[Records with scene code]
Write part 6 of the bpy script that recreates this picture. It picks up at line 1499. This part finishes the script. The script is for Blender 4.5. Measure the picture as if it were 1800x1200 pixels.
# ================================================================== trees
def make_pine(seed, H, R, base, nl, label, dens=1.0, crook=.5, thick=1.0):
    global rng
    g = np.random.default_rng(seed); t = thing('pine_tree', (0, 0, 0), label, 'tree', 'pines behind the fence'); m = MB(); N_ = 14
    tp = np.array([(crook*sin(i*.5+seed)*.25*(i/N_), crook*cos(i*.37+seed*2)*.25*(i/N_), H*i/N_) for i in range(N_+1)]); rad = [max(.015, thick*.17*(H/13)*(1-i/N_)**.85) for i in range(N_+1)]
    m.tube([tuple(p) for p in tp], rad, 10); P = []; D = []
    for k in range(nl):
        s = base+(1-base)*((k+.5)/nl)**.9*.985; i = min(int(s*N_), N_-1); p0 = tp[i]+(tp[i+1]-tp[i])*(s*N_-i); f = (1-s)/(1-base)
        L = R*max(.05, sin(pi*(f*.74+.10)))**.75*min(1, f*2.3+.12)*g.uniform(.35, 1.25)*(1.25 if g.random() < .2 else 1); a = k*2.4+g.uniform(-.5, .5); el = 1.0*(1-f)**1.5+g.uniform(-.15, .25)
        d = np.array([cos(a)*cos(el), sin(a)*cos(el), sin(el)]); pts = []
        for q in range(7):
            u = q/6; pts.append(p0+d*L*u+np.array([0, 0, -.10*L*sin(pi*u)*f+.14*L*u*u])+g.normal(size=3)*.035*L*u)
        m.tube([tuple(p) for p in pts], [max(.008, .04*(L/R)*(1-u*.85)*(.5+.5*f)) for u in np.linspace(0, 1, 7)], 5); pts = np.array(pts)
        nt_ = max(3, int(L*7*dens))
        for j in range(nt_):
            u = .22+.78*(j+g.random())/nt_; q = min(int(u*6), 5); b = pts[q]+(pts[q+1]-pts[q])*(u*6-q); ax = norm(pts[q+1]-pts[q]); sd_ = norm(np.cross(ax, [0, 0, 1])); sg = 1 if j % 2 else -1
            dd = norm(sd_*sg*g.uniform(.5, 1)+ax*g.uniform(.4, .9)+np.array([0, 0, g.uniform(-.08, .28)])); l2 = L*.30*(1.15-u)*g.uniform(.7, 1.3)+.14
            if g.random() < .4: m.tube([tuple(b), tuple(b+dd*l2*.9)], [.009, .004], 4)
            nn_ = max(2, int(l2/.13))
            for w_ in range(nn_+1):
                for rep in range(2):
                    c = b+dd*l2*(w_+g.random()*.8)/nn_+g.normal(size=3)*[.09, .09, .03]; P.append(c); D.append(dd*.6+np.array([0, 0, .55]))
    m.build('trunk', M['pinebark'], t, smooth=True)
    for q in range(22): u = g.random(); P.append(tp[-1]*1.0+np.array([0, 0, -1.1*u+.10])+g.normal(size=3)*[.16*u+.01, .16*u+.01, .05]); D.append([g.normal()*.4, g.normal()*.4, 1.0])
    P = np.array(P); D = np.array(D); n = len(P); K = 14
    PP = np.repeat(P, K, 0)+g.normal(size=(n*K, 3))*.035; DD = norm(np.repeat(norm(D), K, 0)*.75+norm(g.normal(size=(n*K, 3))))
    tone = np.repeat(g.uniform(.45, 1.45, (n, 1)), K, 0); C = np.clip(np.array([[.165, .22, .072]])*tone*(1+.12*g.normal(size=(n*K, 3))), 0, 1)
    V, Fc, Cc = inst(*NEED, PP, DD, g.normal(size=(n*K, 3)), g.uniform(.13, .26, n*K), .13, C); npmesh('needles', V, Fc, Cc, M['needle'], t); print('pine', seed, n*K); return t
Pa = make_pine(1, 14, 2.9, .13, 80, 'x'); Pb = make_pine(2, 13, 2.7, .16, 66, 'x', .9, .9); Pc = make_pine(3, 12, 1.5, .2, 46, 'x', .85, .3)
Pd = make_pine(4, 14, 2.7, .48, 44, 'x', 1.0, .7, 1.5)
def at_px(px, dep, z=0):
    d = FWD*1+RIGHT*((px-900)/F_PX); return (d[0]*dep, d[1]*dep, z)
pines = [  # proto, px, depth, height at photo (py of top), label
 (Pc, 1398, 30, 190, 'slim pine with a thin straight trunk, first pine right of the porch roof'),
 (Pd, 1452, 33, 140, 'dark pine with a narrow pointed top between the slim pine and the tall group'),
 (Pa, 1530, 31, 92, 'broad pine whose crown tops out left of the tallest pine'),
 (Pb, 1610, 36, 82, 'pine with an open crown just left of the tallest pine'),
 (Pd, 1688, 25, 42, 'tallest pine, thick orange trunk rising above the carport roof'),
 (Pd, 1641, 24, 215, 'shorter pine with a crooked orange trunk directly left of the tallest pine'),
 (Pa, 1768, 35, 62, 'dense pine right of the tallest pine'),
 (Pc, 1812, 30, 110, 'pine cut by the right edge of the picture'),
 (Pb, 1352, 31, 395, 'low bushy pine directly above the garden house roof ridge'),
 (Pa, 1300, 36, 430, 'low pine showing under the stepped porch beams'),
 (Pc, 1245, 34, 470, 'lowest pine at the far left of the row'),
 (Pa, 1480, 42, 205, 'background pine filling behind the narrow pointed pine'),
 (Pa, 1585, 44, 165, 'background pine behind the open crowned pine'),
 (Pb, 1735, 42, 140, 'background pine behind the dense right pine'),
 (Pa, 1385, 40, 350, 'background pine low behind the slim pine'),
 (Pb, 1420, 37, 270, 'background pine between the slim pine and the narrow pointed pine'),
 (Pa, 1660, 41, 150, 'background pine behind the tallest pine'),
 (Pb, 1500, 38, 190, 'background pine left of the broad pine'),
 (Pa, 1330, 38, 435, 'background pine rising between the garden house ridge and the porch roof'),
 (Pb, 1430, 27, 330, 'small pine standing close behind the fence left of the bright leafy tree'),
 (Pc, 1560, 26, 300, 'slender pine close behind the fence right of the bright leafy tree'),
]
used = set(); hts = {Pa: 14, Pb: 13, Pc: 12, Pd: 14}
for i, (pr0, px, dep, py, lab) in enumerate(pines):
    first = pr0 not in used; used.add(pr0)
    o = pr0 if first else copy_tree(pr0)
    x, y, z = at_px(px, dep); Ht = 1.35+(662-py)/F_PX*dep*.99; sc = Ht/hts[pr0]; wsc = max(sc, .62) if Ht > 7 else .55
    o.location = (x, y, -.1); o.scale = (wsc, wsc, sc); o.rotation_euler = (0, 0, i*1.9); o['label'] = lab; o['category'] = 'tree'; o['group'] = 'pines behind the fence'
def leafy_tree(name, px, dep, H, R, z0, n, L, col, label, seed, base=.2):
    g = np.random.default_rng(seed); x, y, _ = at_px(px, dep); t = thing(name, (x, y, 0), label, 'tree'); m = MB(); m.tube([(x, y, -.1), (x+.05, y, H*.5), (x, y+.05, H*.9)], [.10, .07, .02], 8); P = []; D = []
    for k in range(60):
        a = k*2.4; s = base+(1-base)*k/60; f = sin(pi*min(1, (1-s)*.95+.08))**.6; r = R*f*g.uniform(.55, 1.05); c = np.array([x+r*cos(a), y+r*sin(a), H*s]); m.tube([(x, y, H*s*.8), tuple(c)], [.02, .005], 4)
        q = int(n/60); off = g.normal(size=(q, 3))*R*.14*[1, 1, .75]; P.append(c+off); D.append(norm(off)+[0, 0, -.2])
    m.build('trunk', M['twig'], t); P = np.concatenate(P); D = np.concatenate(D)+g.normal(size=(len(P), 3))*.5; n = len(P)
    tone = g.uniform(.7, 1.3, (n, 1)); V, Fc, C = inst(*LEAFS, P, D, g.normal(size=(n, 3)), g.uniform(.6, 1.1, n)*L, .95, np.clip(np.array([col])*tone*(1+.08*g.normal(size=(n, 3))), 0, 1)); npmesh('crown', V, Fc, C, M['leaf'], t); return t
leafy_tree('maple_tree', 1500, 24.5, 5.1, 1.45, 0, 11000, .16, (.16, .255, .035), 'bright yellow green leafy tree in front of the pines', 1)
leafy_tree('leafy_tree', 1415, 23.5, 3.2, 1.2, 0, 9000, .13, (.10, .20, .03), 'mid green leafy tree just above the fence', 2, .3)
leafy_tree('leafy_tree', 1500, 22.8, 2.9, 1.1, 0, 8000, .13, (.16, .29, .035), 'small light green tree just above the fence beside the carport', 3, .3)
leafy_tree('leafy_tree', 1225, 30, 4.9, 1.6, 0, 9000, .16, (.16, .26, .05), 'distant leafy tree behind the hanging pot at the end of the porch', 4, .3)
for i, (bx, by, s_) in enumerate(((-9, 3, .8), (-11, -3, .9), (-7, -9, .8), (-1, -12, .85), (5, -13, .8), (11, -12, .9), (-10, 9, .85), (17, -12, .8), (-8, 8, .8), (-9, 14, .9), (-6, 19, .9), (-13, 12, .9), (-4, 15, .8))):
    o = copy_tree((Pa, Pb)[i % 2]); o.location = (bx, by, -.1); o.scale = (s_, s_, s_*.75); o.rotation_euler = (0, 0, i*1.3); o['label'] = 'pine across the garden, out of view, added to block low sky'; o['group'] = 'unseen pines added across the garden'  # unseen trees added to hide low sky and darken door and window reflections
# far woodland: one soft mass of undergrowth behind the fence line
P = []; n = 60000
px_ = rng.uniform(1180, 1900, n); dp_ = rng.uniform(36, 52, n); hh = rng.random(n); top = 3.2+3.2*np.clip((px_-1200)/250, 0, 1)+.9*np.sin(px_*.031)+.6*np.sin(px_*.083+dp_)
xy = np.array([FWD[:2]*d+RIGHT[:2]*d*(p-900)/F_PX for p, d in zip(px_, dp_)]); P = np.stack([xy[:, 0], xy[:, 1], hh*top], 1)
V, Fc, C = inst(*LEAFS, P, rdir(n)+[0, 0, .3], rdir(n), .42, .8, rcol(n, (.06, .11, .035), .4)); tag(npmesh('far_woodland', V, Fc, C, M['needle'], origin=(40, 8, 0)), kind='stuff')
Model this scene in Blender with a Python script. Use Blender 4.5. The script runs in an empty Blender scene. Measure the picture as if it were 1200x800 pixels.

Required work:
Identify and extract each line of the listing that contains "Measure".

Solution to the problem:
Write part 6 of the bpy script that recreates this picture. It picks up at line 1499. This part finishes the script. The script is for Blender 4.5. Measure the picture as if it were 1800x1200 pixels.
Model this scene in Blender with a Python script. Use Blender 4.5. The script runs in an empty Blender scene. Measure the picture as if it were 1200x800 pixels.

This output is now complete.